In the end, I did the math. Over the years, I had spent nearly $37,000 on storage, $37,000 to hold onto things I would eventually give away or throw away, many of them damaged or deteriorated from sitting unused. I kept one sterling silver Montblanc pen as a quiet reminder of my own sinful folly.
As a glassblower, I spend my days shaping molten glass with heat, discipline, and patience. It has become, for me, something sacramental. You can’t shape glass if the workbench is covered in clutter or the glass is rigid; it must be fluid, responsive, and open to the movement of the glassblower. I have come to realize the same is true of the soul. A cluttered and or rigid life cannot be easily shaped by God.

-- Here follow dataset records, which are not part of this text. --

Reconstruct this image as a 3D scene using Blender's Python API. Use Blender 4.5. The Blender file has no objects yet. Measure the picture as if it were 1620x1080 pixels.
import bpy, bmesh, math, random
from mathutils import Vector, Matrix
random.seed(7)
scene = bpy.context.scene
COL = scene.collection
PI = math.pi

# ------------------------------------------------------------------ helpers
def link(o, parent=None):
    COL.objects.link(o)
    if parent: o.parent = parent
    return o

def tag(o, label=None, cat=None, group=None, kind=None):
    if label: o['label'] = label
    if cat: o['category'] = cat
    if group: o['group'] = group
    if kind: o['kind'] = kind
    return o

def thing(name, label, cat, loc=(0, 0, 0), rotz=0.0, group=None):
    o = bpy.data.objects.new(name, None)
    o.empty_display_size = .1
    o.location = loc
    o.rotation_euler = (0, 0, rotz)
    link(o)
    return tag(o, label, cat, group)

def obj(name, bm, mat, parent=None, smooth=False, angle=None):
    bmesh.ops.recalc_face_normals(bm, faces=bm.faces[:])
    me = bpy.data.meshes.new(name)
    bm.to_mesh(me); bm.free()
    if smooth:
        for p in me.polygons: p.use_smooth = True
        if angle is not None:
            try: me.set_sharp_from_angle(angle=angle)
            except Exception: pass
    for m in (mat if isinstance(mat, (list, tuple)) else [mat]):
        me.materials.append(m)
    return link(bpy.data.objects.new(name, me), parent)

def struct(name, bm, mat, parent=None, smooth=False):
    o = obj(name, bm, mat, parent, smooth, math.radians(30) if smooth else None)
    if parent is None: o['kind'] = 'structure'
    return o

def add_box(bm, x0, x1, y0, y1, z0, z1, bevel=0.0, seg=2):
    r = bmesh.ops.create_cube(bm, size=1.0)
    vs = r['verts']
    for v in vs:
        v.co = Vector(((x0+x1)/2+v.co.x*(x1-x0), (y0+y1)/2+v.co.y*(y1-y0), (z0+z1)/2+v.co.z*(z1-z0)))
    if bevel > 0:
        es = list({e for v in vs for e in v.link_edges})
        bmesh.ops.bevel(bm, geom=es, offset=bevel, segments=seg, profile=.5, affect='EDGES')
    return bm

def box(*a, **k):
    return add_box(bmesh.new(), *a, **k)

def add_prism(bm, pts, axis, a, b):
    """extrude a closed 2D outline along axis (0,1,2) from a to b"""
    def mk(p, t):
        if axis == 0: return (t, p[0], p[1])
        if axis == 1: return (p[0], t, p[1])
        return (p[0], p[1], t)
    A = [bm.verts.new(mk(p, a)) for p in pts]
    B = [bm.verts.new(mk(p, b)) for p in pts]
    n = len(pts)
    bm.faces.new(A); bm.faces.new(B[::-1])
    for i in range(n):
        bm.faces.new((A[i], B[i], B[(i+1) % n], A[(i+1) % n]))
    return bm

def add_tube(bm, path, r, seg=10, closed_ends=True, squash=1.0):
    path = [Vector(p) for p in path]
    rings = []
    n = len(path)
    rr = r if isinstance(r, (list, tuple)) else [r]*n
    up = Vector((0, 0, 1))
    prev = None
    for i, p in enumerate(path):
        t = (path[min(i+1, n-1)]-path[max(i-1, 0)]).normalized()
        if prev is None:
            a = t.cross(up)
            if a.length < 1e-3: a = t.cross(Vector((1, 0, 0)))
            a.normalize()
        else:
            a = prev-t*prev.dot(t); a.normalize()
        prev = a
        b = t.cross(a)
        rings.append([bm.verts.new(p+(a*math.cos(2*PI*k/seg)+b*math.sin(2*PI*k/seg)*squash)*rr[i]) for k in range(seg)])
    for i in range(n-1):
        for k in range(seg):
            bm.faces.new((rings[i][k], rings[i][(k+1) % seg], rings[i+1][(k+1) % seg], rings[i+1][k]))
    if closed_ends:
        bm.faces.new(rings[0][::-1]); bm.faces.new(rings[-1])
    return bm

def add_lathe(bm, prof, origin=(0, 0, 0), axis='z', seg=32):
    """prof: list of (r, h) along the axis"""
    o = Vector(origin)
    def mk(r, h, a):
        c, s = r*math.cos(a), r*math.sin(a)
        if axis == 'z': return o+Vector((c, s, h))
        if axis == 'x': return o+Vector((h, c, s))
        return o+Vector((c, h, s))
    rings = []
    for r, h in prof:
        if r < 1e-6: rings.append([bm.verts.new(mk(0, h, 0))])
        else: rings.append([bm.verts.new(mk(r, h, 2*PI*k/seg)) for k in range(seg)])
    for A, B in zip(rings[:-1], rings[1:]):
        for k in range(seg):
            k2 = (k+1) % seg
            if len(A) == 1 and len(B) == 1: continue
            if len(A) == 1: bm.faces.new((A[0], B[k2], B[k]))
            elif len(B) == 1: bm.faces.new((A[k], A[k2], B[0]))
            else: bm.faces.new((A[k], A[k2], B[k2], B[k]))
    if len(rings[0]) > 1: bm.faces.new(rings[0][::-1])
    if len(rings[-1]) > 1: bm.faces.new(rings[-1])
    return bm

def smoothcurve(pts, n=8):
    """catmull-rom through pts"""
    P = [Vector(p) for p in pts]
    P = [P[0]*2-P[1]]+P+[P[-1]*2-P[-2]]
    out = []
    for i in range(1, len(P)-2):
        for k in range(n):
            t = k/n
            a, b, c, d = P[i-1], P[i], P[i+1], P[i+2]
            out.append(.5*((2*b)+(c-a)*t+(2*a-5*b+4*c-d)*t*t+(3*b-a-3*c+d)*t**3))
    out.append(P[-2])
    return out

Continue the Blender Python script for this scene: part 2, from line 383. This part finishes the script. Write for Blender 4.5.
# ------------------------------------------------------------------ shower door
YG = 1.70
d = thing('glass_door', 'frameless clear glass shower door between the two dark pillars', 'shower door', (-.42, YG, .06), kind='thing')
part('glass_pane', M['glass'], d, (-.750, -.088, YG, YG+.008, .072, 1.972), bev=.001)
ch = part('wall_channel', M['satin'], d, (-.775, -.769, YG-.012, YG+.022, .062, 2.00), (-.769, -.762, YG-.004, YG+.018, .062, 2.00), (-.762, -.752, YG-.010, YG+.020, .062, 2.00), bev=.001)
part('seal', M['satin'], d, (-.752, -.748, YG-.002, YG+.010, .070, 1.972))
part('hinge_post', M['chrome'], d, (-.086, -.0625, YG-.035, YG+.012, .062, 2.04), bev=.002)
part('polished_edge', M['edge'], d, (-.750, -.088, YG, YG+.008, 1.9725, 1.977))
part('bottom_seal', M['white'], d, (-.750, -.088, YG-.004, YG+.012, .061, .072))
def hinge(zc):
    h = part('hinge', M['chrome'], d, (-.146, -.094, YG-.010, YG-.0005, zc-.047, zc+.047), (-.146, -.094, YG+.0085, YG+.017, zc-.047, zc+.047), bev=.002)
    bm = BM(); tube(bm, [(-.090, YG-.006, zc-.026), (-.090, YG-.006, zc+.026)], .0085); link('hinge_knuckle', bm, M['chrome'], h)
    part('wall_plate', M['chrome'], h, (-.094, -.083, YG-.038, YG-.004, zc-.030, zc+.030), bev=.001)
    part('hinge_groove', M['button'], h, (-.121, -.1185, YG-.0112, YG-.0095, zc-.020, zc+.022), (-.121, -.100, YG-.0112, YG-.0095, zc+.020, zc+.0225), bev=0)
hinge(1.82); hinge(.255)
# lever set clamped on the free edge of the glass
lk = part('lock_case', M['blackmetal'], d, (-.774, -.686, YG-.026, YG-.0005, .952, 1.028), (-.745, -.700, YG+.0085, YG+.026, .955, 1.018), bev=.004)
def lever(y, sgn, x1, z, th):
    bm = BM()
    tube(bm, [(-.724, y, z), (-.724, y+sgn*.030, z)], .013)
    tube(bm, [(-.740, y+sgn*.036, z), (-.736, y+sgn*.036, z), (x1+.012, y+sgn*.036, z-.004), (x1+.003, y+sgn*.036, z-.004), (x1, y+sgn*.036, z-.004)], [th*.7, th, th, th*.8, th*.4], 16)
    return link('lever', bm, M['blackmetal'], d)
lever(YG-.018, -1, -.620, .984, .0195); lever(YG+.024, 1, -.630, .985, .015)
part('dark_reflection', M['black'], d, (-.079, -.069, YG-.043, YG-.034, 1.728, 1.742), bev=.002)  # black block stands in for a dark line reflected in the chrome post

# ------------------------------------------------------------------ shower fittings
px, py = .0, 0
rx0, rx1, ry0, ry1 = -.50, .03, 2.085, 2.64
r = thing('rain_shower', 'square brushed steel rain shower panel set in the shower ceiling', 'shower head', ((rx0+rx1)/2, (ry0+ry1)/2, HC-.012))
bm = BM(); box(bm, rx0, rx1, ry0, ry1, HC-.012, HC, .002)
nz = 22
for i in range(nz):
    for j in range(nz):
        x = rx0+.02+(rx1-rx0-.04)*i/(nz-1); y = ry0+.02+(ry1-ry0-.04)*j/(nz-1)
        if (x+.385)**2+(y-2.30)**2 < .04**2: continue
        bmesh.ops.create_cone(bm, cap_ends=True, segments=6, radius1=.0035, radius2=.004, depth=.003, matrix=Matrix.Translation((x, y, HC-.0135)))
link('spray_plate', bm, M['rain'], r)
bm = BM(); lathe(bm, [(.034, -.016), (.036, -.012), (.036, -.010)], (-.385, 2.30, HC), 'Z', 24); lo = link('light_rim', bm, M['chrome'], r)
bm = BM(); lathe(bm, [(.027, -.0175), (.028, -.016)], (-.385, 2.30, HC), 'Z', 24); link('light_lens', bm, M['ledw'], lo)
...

Minimalism, then, is not about aesthetics. It isn’t about clean lines or empty shelves. It is about making room for God, for others, and for the work we are actually called to do. It’s about aligning our outer life with an inner truth: that Christ is sufficient. The “abundant life” promised by Christ is not measured in square footage, car models, or bank accounts. It’s measured in peace, in presence, and in the quiet joy of a heart that is no longer grasping.
Minimalism is simply the Gospel made visible. It is the lived expression of “deny yourself” and the practical refusal to build a kingdom out of things. When we stop trying to secure ourselves through possessions, we discover that we were never secure in them to begin with. When we finally let go, we find that Christ is not asking us to live with less; He is inviting us to live with what is real. By clearing the clutter from our storage units and our hearts, we begin to see the truth with unclouded eyes: Christ is not just enough; He is everything.